I never felt comfortable exploring my attraction to men as a female. I felt more jealous and uncomfortable whenever around them, though the latter isn't just because dysphoria/trans reasons. This was back when I didn't know trans people existed, though. Tbh, I just don't consider male = penis, and female = vagina. I know it's normal to, even for trans people, but my attraction doesn't lie on genitals. It may have when I didn't know trans people existed, because my jealousy got in the way of everything, but after that, I never focused on gender = genitals.
When I first realized I was trans, I was still uncomfortable, but I found myself feeling better about saying I liked men and imagining myself being with one.
At one point, I heavily repressed being trans and found myself dating a boy.
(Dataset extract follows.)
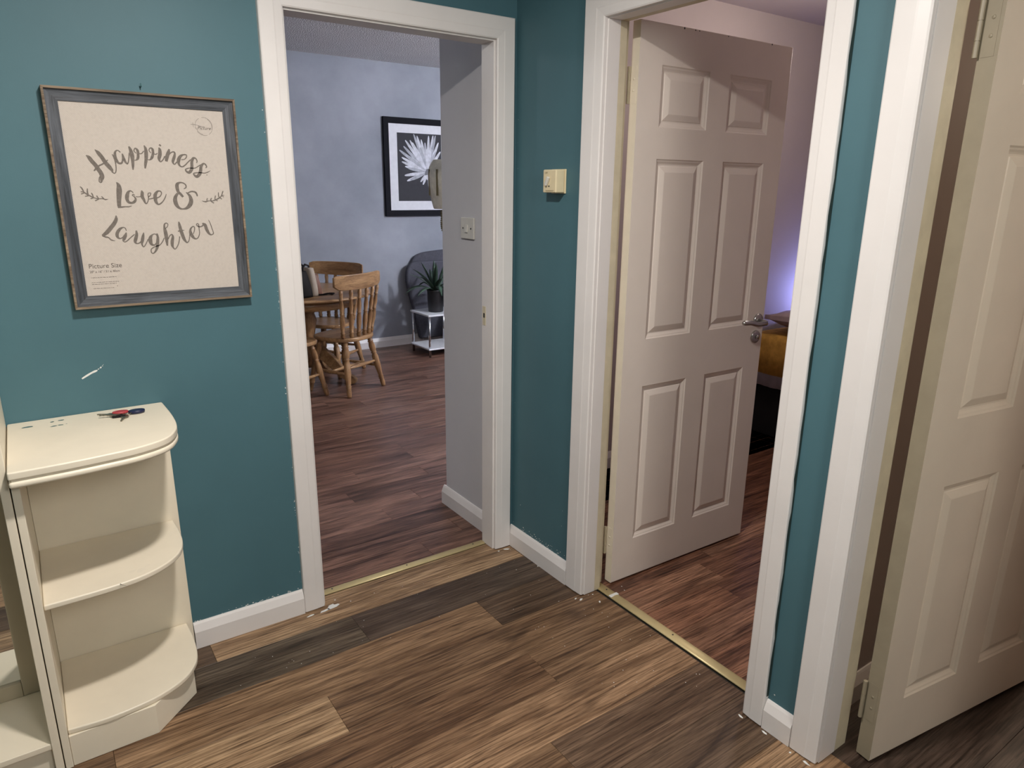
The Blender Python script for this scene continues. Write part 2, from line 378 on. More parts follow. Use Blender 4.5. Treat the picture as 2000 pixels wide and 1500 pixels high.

It wasn't uncomfortable. I trusted him a lot. He's trans, though, so maybe that had something to do with it? I wasn't jealous of him for his body, obviously, and the discomfort wasn't as bad as it was with bio males.
When I started accepting that I'm trans again, I found it easier to explore my attraction to men. Still had (and have) the same boyfriend. I think being with a bio male would make me uncomfortable still because I cannot transition yet. Perhaps I'd feel better about it once I can.
In short, I just have really messy problems, but I definitely like guys (I consider myself bi), and I'm a guy.